-------- INFORMATION PROVIDED

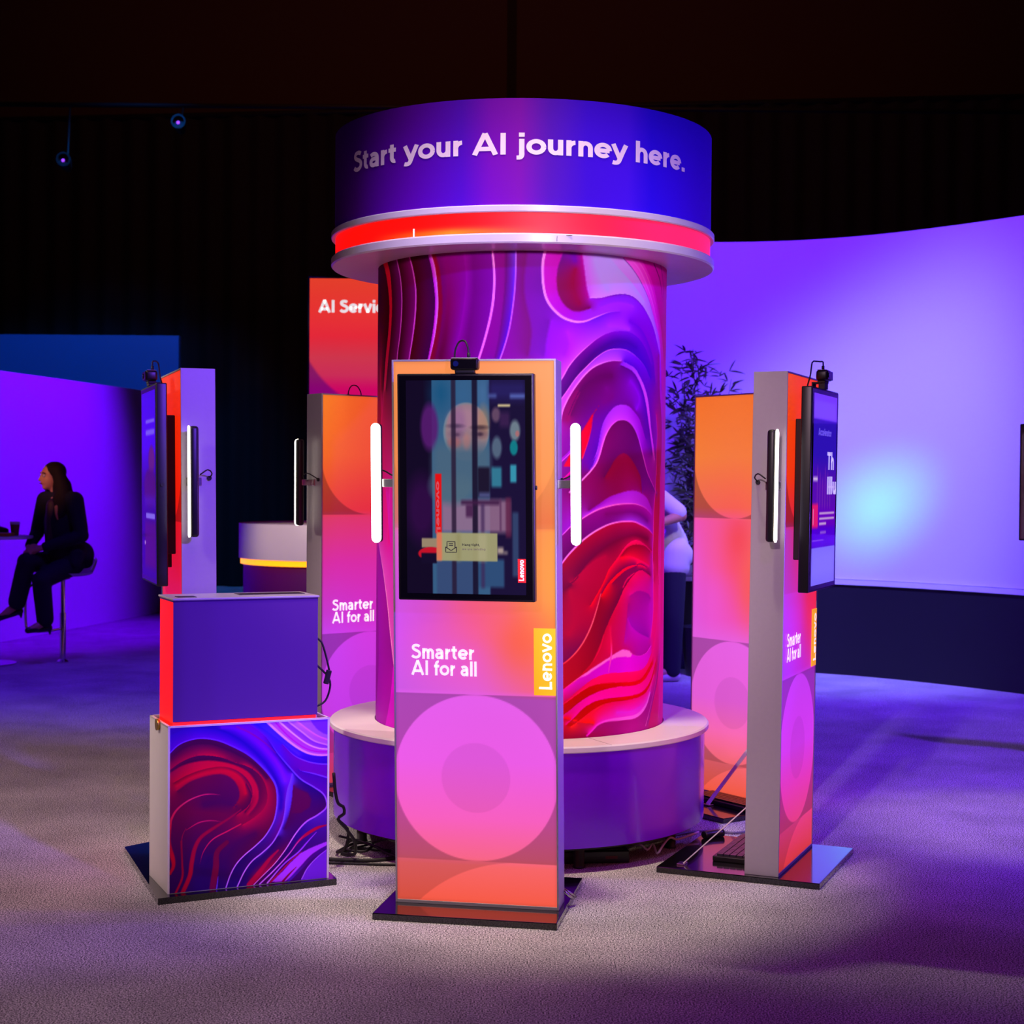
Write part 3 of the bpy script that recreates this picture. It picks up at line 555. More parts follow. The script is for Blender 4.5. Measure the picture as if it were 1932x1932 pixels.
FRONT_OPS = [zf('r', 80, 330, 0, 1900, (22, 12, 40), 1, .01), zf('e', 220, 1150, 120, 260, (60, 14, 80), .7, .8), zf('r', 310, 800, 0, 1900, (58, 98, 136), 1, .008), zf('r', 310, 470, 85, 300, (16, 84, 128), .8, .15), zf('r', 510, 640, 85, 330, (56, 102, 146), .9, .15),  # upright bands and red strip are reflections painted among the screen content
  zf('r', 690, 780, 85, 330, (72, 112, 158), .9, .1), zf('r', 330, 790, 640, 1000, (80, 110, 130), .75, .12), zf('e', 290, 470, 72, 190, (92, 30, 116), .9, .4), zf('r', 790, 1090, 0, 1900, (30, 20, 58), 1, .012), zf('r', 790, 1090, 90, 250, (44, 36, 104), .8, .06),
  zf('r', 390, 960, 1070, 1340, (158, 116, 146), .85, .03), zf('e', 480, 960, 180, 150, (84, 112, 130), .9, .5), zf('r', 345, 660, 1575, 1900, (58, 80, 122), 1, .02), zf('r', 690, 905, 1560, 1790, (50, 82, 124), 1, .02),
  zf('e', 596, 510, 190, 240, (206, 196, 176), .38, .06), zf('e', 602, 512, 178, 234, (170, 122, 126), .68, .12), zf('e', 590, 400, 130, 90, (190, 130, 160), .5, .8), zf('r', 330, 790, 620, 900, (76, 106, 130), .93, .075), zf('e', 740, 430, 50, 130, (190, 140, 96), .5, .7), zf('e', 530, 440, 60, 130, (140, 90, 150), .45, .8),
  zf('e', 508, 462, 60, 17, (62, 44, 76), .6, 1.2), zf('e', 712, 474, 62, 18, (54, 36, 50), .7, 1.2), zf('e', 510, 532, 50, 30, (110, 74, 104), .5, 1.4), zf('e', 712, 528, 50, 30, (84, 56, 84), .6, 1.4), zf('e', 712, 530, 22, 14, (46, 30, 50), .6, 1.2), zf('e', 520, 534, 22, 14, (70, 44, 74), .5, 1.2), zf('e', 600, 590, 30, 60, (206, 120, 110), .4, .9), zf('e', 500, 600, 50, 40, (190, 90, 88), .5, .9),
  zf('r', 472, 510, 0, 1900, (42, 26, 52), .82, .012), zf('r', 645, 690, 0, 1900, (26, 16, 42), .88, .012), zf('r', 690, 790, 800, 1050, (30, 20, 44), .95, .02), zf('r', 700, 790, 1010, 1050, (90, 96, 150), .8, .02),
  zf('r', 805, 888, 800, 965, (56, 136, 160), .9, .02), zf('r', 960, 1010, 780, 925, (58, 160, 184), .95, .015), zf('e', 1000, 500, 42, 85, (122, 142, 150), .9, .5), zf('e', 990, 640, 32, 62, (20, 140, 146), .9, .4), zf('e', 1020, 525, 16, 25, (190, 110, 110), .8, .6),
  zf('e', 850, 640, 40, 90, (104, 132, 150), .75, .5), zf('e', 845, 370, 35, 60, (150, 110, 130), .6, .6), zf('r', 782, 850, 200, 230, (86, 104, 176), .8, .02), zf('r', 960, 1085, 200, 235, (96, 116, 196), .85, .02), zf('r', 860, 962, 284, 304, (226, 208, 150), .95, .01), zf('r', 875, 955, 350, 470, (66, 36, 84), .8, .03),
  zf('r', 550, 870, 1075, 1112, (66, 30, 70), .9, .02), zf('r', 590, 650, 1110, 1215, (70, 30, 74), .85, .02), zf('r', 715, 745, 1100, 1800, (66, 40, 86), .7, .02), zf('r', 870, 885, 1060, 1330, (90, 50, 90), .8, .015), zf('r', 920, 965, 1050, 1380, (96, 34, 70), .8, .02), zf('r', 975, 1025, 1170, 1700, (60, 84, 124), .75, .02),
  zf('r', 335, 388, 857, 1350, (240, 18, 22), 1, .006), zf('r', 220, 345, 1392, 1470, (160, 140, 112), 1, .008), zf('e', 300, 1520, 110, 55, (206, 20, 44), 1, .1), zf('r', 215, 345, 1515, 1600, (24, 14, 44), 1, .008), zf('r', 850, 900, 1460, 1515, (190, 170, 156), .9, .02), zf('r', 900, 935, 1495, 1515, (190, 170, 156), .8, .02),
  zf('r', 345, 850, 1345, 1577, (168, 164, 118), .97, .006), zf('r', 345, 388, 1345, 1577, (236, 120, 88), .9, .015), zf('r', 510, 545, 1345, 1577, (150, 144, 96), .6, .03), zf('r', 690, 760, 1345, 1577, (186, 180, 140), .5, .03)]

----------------

● DIRECTIONS FOR THIS TASK
Return each line of the data, keeping its wording exact and omitting pictures.

● SOLUTION TO THE EXERCISE
Write part 3 of the bpy script that recreates this picture. It picks up at line 555. More parts follow. The script is for Blender 4.5. Measure the picture as if it were 1932x1932 pixels.
FRONT_OPS = [zf('r', 80, 330, 0, 1900, (22, 12, 40), 1, .01), zf('e', 220, 1150, 120, 260, (60, 14, 80), .7, .8), zf('r', 310, 800, 0, 1900, (58, 98, 136), 1, .008), zf('r', 310, 470, 85, 300, (16, 84, 128), .8, .15), zf('r', 510, 640, 85, 330, (56, 102, 146), .9, .15),  # upright bands and red strip are reflections painted among the screen content
  zf('r', 690, 780, 85, 330, (72, 112, 158), .9, .1), zf('r', 330, 790, 640, 1000, (80, 110, 130), .75, .12), zf('e', 290, 470, 72, 190, (92, 30, 116), .9, .4), zf('r', 790, 1090, 0, 1900, (30, 20, 58), 1, .012), zf('r', 790, 1090, 90, 250, (44, 36, 104), .8, .06),
  zf('r', 390, 960, 1070, 1340, (158, 116, 146), .85, .03), zf('e', 480, 960, 180, 150, (84, 112, 130), .9, .5), zf('r', 345, 660, 1575, 1900, (58, 80, 122), 1, .02), zf('r', 690, 905, 1560, 1790, (50, 82, 124), 1, .02),
  zf('e', 596, 510, 190, 240, (206, 196, 176), .38, .06), zf('e', 602, 512, 178, 234, (170, 122, 126), .68, .12), zf('e', 590, 400, 130, 90, (190, 130, 160), .5, .8), zf('r', 330, 790, 620, 900, (76, 106, 130), .93, .075), zf('e', 740, 430, 50, 130, (190, 140, 96), .5, .7), zf('e', 530, 440, 60, 130, (140, 90, 150), .45, .8),
  zf('e', 508, 462, 60, 17, (62, 44, 76), .6, 1.2), zf('e', 712, 474, 62, 18, (54, 36, 50), .7, 1.2), zf('e', 510, 532, 50, 30, (110, 74, 104), .5, 1.4), zf('e', 712, 528, 50, 30, (84, 56, 84), .6, 1.4), zf('e', 712, 530, 22, 14, (46, 30, 50), .6, 1.2), zf('e', 520, 534, 22, 14, (70, 44, 74), .5, 1.2), zf('e', 600, 590, 30, 60, (206, 120, 110), .4, .9), zf('e', 500, 600, 50, 40, (190, 90, 88), .5, .9),
  zf('r', 472, 510, 0, 1900, (42, 26, 52), .82, .012), zf('r', 645, 690, 0, 1900, (26, 16, 42), .88, .012), zf('r', 690, 790, 800, 1050, (30, 20, 44), .95, .02), zf('r', 700, 790, 1010, 1050, (90, 96, 150), .8, .02),
  zf('r', 805, 888, 800, 965, (56, 136, 160), .9, .02), zf('r', 960, 1010, 780, 925, (58, 160, 184), .95, .015), zf('e', 1000, 500, 42, 85, (122, 142, 150), .9, .5), zf('e', 990, 640, 32, 62, (20, 140, 146), .9, .4), zf('e', 1020, 525, 16, 25, (190, 110, 110), .8, .6),
  zf('e', 850, 640, 40, 90, (104, 132, 150), .75, .5), zf('e', 845, 370, 35, 60, (150, 110, 130), .6, .6), zf('r', 782, 850, 200, 230, (86, 104, 176), .8, .02), zf('r', 960, 1085, 200, 235, (96, 116, 196), .85, .02), zf('r', 860, 962, 284, 304, (226, 208, 150), .95, .01), zf('r', 875, 955, 350, 470, (66, 36, 84), .8, .03),
  zf('r', 550, 870, 1075, 1112, (66, 30, 70), .9, .02), zf('r', 590, 650, 1110, 1215, (70, 30, 74), .85, .02), zf('r', 715, 745, 1100, 1800, (66, 40, 86), .7, .02), zf('r', 870, 885, 1060, 1330, (90, 50, 90), .8, .015), zf('r', 920, 965, 1050, 1380, (96, 34, 70), .8, .02), zf('r', 975, 1025, 1170, 1700, (60, 84, 124), .75, .02),
  zf('r', 335, 388, 857, 1350, (240, 18, 22), 1, .006), zf('r', 220, 345, 1392, 1470, (160, 140, 112), 1, .008), zf('e', 300, 1520, 110, 55, (206, 20, 44), 1, .1), zf('r', 215, 345, 1515, 1600, (24, 14, 44), 1, .008), zf('r', 850, 900, 1460, 1515, (190, 170, 156), .9, .02), zf('r', 900, 935, 1495, 1515, (190, 170, 156), .8, .02),
  zf('r', 345, 850, 1345, 1577, (168, 164, 118), .97, .006), zf('r', 345, 388, 1345, 1577, (236, 120, 88), .9, .015), zf('r', 510, 545, 1345, 1577, (150, 144, 96), .6, .03), zf('r', 690, 760, 1345, 1577, (186, 180, 140), .5, .03)]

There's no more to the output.